begin

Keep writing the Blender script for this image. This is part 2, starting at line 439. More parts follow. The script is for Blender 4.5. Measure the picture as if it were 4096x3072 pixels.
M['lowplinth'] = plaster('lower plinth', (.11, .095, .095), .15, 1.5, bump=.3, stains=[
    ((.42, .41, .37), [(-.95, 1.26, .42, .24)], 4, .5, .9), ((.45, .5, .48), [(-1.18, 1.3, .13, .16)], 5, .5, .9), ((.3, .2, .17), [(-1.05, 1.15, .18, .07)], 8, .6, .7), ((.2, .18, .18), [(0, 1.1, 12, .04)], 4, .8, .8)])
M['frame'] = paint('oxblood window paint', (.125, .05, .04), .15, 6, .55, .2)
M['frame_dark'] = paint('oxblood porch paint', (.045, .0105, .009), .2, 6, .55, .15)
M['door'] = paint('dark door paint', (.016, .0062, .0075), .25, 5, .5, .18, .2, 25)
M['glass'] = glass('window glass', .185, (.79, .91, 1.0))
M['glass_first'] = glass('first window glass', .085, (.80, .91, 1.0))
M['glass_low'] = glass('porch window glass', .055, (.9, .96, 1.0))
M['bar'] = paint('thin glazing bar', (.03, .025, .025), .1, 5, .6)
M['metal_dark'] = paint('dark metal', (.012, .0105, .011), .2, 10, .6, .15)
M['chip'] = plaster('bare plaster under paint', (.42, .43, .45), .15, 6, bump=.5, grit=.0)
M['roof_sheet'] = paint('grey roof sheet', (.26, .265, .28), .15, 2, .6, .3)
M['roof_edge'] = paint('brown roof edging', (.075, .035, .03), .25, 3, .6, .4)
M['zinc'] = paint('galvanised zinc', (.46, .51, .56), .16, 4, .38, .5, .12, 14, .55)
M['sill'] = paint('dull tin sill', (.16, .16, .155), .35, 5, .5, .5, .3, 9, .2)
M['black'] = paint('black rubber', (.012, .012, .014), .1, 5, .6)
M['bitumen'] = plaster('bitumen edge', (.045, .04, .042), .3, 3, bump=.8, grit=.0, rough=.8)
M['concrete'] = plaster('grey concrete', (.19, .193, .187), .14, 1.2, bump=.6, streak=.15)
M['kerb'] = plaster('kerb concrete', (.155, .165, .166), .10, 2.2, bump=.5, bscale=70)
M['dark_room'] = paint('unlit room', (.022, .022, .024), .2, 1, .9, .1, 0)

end

• **To do**:
Write the data back out verbatim.

• **Output of the task**:
Keep writing the Blender script for this image. This is part 2, starting at line 439. More parts follow. The script is for Blender 4.5. Measure the picture as if it were 4096x3072 pixels.
M['lowplinth'] = plaster('lower plinth', (.11, .095, .095), .15, 1.5, bump=.3, stains=[
    ((.42, .41, .37), [(-.95, 1.26, .42, .24)], 4, .5, .9), ((.45, .5, .48), [(-1.18, 1.3, .13, .16)], 5, .5, .9), ((.3, .2, .17), [(-1.05, 1.15, .18, .07)], 8, .6, .7), ((.2, .18, .18), [(0, 1.1, 12, .04)], 4, .8, .8)])
M['frame'] = paint('oxblood window paint', (.125, .05, .04), .15, 6, .55, .2)
M['frame_dark'] = paint('oxblood porch paint', (.045, .0105, .009), .2, 6, .55, .15)
M['door'] = paint('dark door paint', (.016, .0062, .0075), .25, 5, .5, .18, .2, 25)
M['glass'] = glass('window glass', .185, (.79, .91, 1.0))
M['glass_first'] = glass('first window glass', .085, (.80, .91, 1.0))
M['glass_low'] = glass('porch window glass', .055, (.9, .96, 1.0))
M['bar'] = paint('thin glazing bar', (.03, .025, .025), .1, 5, .6)
M['metal_dark'] = paint('dark metal', (.012, .0105, .011), .2, 10, .6, .15)
M['chip'] = plaster('bare plaster under paint', (.42, .43, .45), .15, 6, bump=.5, grit=.0)
M['roof_sheet'] = paint('grey roof sheet', (.26, .265, .28), .15, 2, .6, .3)
M['roof_edge'] = paint('brown roof edging', (.075, .035, .03), .25, 3, .6, .4)
M['zinc'] = paint('galvanised zinc', (.46, .51, .56), .16, 4, .38, .5, .12, 14, .55)
M['sill'] = paint('dull tin sill', (.16, .16, .155), .35, 5, .5, .5, .3, 9, .2)
M['black'] = paint('black rubber', (.012, .012, .014), .1, 5, .6)
M['bitumen'] = plaster('bitumen edge', (.045, .04, .042), .3, 3, bump=.8, grit=.0, rough=.8)
M['concrete'] = plaster('grey concrete', (.19, .193, .187), .14, 1.2, bump=.6, streak=.15)
M['kerb'] = plaster('kerb concrete', (.155, .165, .166), .10, 2.2, bump=.5, bscale=70)
M['dark_room'] = paint('unlit room', (.022, .022, .024), .2, 1, .9, .1, 0)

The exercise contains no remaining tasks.